> **CHALLENGE**: Everything in the data should be repeated exactly, save for the images.

========================================

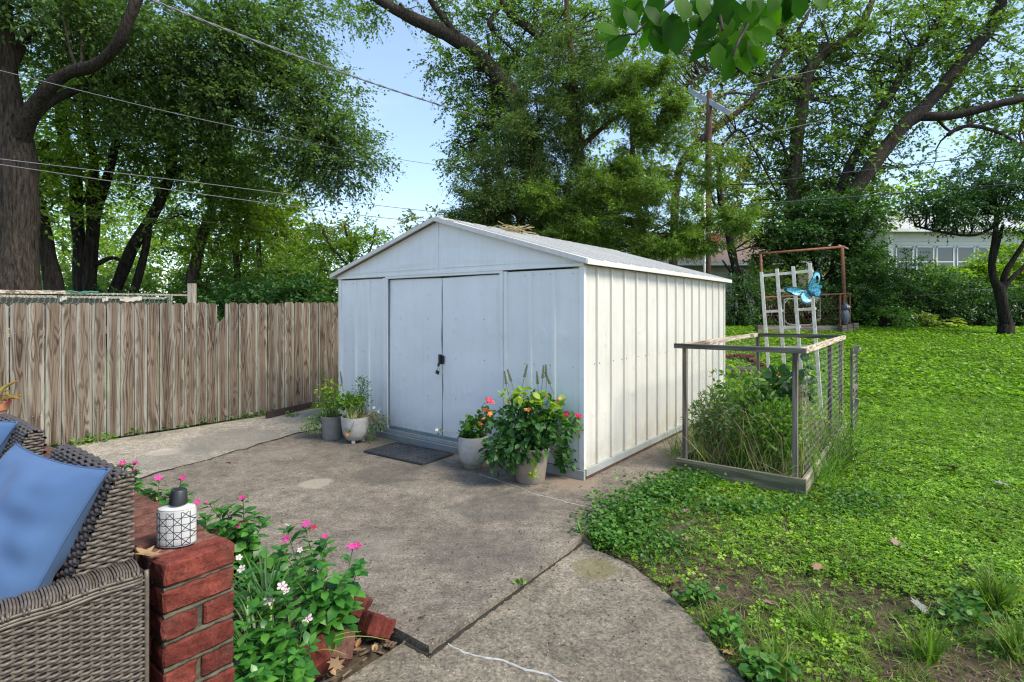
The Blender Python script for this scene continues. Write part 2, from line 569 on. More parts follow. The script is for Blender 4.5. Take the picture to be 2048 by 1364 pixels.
M['trellis'] = m_plain('grey_trellis_wood', (.66, .63, .54), .85, .2, 18, bump=.3)
M['front'] = m_metal_paint('bluish_white_paint', (.76, .775, .745), (.53, .56, .53), streak=.34)
M['door'] = m_metal_paint('door_paint', (.77, .78, .765), (.57, .60, .59), streak=.26)
M['side'] = m_metal_paint('cream_paint', (.60, .58, .515), (.38, .34, .27), streak=.5)
M['rail'] = m_metal_paint('base_rail_paint', (.33, .37, .37), (.16, .17, .16), streak=.6)
M['sill'] = m_metal_paint('sill_paint', (.16, .22, .25), (.10, .12, .13), streak=.4)
M['roof'] = m_metal_paint('roof_paint', (.62, .60, .55), (.36, .31, .25), streak=.55, scale=2)
M['ridge'] = m_plain('ridge_cap_metal', (.34, .33, .31), .6, .3, 14, dirt=(.1, .08, .06))
M['seam'] = m_plain('dark_rubber_seam', (.03, .035, .04), .7)
M['black'] = m_plain('black_plastic', (.018, .019, .022), .45, .3, 20)
M['steel'] = m_plain('shackle_steel', (.5, .5, .5), .3, .1, 20, 1)
M['torn'] = m_plain('torn_pale_sheet', (.34, .32, .25), .8)
M['hoop'] = m_plain('grey_hoop_wood', (.27, .25, .22), .85)
M['screw'] = m_plain('screw_head', (.24, .25, .26), .5, .1, 20)
M['rubber'] = m_plain('rubber_mat', (.026, .030, .036), .75, .4, 12, bump=.4, dirt=(.06, .06, .055))
M['pot_grey'] = m_plain('grey_plastic_pot', (.25, .235, .21), .6, .12, 12, dirt=(.17, .15, .12))
M['pot_white'] = m_plain('pale_stone_pot', (.47, .455, .42), .65, .14, 22, bump=.2, dirt=(.33, .3, .25))
M['pot_band'] = m_plain('pot_base_band', (.25, .215, .165), .7, .2, 22, bump=.2)
M['pot_taupe'] = m_plain('taupe_pot', (.34, .28, .225), .65, .1, 14, bump=.15, dirt=(.24, .2, .16))
M['terracotta'] = m_plain('terracotta', (.45, .19, .09), .75, .2, 14, bump=.2)
M['soil'] = m_plain('potting_soil', (.045, .032, .022), .95, .4, 40, bump=.8)
M['brick'] = m_brick('red_brick', (.095, .021, .016), (.16, .038, .026), moss=.25)
M['brick_old'] = m_brick('old_brick', (.10, .045, .034), (.19, .085, .062), (.17, .14, .10), .65)
M['mortar'] = m_plain('mossy_mortar', (.085, .078, .05), .95, .45, 30, bump=.9, dirt=(.03, .035, .018))
def m_wicker(name, a, b):
    t = NT(name)
    v = t.coord('Object')
    col = t.ramp(t.noise(v, 45, 4, .6), [(.3, a), (.7, b)])
    return t.fin(col, .45, 0, .45)
M['wicker'] = m_wicker('wicker_strand', (.070, .055, .042), (.150, .124, .096))
M['wicker_shaded'] = m_wicker('wicker_strand_shaded', (.048, .038, .033), (.10, .080, .068))  # darker strand copy, shade on the backrest put into its colour
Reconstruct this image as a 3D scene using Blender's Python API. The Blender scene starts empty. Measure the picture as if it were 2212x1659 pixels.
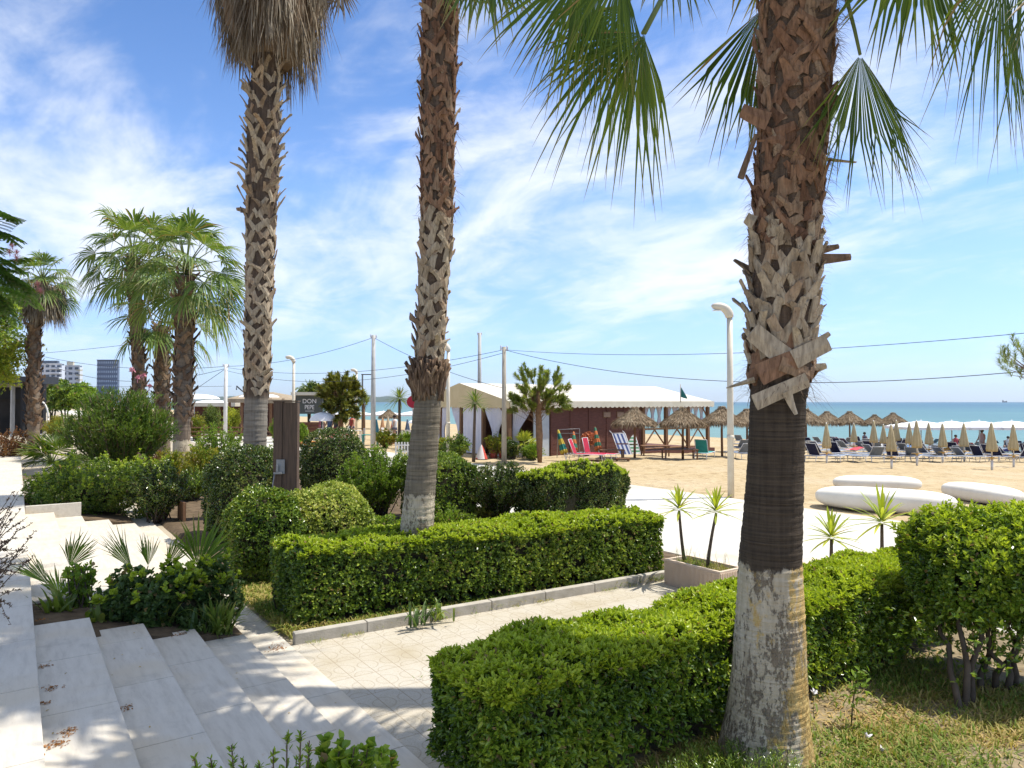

========================================

> **SOLUTION TO THIS EXERCISE**:
The Blender Python script for this scene continues. Write part 2, from line 569 on. More parts follow. The script is for Blender 4.5. Take the picture to be 2048 by 1364 pixels.
M['trellis'] = m_plain('grey_trellis_wood', (.66, .63, .54), .85, .2, 18, bump=.3)
M['front'] = m_metal_paint('bluish_white_paint', (.76, .775, .745), (.53, .56, .53), streak=.34)
M['door'] = m_metal_paint('door_paint', (.77, .78, .765), (.57, .60, .59), streak=.26)
M['side'] = m_metal_paint('cream_paint', (.60, .58, .515), (.38, .34, .27), streak=.5)
M['rail'] = m_metal_paint('base_rail_paint', (.33, .37, .37), (.16, .17, .16), streak=.6)
M['sill'] = m_metal_paint('sill_paint', (.16, .22, .25), (.10, .12, .13), streak=.4)
M['roof'] = m_metal_paint('roof_paint', (.62, .60, .55), (.36, .31, .25), streak=.55, scale=2)
M['ridge'] = m_plain('ridge_cap_metal', (.34, .33, .31), .6, .3, 14, dirt=(.1, .08, .06))
M['seam'] = m_plain('dark_rubber_seam', (.03, .035, .04), .7)
M['black'] = m_plain('black_plastic', (.018, .019, .022), .45, .3, 20)
M['steel'] = m_plain('shackle_steel', (.5, .5, .5), .3, .1, 20, 1)
M['torn'] = m_plain('torn_pale_sheet', (.34, .32, .25), .8)
M['hoop'] = m_plain('grey_hoop_wood', (.27, .25, .22), .85)
M['screw'] = m_plain('screw_head', (.24, .25, .26), .5, .1, 20)
M['rubber'] = m_plain('rubber_mat', (.026, .030, .036), .75, .4, 12, bump=.4, dirt=(.06, .06, .055))
M['pot_grey'] = m_plain('grey_plastic_pot', (.25, .235, .21), .6, .12, 12, dirt=(.17, .15, .12))
M['pot_white'] = m_plain('pale_stone_pot', (.47, .455, .42), .65, .14, 22, bump=.2, dirt=(.33, .3, .25))
M['pot_band'] = m_plain('pot_base_band', (.25, .215, .165), .7, .2, 22, bump=.2)
M['pot_taupe'] = m_plain('taupe_pot', (.34, .28, .225), .65, .1, 14, bump=.15, dirt=(.24, .2, .16))
M['terracotta'] = m_plain('terracotta', (.45, .19, .09), .75, .2, 14, bump=.2)
M['soil'] = m_plain('potting_soil', (.045, .032, .022), .95, .4, 40, bump=.8)
M['brick'] = m_brick('red_brick', (.095, .021, .016), (.16, .038, .026), moss=.25)
M['brick_old'] = m_brick('old_brick', (.10, .045, .034), (.19, .085, .062), (.17, .14, .10), .65)
M['mortar'] = m_plain('mossy_mortar', (.085, .078, .05), .95, .45, 30, bump=.9, dirt=(.03, .035, .018))
def m_wicker(name, a, b):
    t = NT(name)
    v = t.coord('Object')
    col = t.ramp(t.noise(v, 45, 4, .6), [(.3, a), (.7, b)])
    return t.fin(col, .45, 0, .45)
M['wicker'] = m_wicker('wicker_strand', (.070, .055, .042), (.150, .124, .096))
M['wicker_shaded'] = m_wicker('wicker_strand_shaded', (.048, .038, .033), (.10, .080, .068))  # darker strand copy, shade on the backrest put into its colour
Reconstruct this image as a 3D scene using Blender's Python API. The Blender scene starts empty. Measure the picture as if it were 2212x1659 pixels.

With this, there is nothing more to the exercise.